Tak berselang lama, mendapat informasi soal dugaan pencemaran mangrove di pesisir teluk Ambon, Kepala Dinas Linkungan Hidup Kota Ambon, Alfredo Hehamahua langsung turun meninjau lokasi. Dia tak sendiri. Kadis DLH didampingi beberapa stafnya. Di sana, dia berdiskusi dengan beberapa aktivis lingkungan yang saat itu tengah memungut sampah.
Dia bilang, diperintahkan langsung oleh penjabat Walikota Ambon untuk meninjau masalah yang terjadi.
Setelah berdiskusi dengan beberapa aktivis lingkungan, Kadis DLH Kota Ambon ini langsung memanggil Manager PLTD PT PLN Cabang Poka, melalui seorang kariawan PLTD.
Bersama Kadis DLH, dan Manager PLTD, serta beberapa aktivis Komunitas Lingkungan mereka diskusi kecil, di tepi badan jalan, dekat lokasi mangrove. Di sana Kadis memerintahkan pihak PLTD untuk menyelesaikan persoalan tumpahan minyak yang berasal dari pipa minyak. Terus, Kadis juga bilang agar segera memasukan hasil laboratorium sampel air dan tanah kepada Dinas DLH.
“Kami telah menyuruh mereka sendiri yang ambil sampel. Uji sampel di lembaga terakreditasi. Dan setelah selesai pengujian, hasilnya di masukan kepada kami, di DLH Kota,”tegasnya. Pihak PLN yang ada mengiyakan pernyataan Kadis DLH dalam diskusi kecil itu.
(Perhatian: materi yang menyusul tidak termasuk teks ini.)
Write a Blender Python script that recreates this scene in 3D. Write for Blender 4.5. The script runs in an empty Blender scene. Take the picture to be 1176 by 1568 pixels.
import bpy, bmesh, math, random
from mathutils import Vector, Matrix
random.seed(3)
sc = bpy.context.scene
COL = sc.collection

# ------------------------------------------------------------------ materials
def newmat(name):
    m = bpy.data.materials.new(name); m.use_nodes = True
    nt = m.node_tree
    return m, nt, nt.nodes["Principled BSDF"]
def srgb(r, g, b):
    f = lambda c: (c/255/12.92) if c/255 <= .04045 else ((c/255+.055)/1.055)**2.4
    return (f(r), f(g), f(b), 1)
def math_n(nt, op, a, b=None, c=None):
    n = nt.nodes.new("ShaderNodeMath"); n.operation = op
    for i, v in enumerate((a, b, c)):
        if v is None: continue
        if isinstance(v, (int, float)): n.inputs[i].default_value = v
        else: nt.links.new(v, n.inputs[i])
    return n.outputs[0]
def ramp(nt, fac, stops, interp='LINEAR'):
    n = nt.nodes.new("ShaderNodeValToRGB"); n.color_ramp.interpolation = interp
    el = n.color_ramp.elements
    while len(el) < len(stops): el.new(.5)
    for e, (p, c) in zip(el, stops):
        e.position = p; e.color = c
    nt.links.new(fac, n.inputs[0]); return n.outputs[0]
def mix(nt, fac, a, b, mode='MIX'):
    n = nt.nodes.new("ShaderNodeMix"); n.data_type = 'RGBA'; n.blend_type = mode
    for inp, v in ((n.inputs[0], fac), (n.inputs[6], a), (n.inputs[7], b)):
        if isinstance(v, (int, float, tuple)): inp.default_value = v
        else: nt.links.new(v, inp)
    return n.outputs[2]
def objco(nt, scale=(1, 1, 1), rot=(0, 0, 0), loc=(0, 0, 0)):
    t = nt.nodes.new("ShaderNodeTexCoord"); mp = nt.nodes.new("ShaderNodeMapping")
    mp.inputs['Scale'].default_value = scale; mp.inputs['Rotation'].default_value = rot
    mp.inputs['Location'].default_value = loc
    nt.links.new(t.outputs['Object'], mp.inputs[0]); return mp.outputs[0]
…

Soal lain, Kadis juga berharap PLTD juga bisa membantu pemerintah untuk memerangi sampah yang ada di depan perkantoran mereka.
“Mereka akan membantu teman-teman aktivis kalesang pulau ini dengan menyumbang truk pengangkut sampah untuk dibuang ke TPA Wayori Passo,”kata Kepala Dinas Linkungan Hidup Kota Ambon, Alfredo Hehamahua.
Di Waktu yang sama, aksi bersih sampah yang dilakukan oleh belasan aktivis Kalesang Pulau ini mendapat dukungan dari pihak PLN melalui PLTD Desa Poka. Dalam aksi ini sebanyak 5 ton sampah dibersihkan dari pesisir pantai Desa Poka.
Mereka juga berjanji akan membantu pemerintah untuk mengurangi sampah di sekitar pesisir pantai dengan melakukan pembersihan pantai setiap hari jumat.
“Mungkin jumat depan, kita akan mulai melakukan aksi bersih pantai di sekitaran pesisir pantai Teluk Ambon,”kata Manajer PLTD Poka.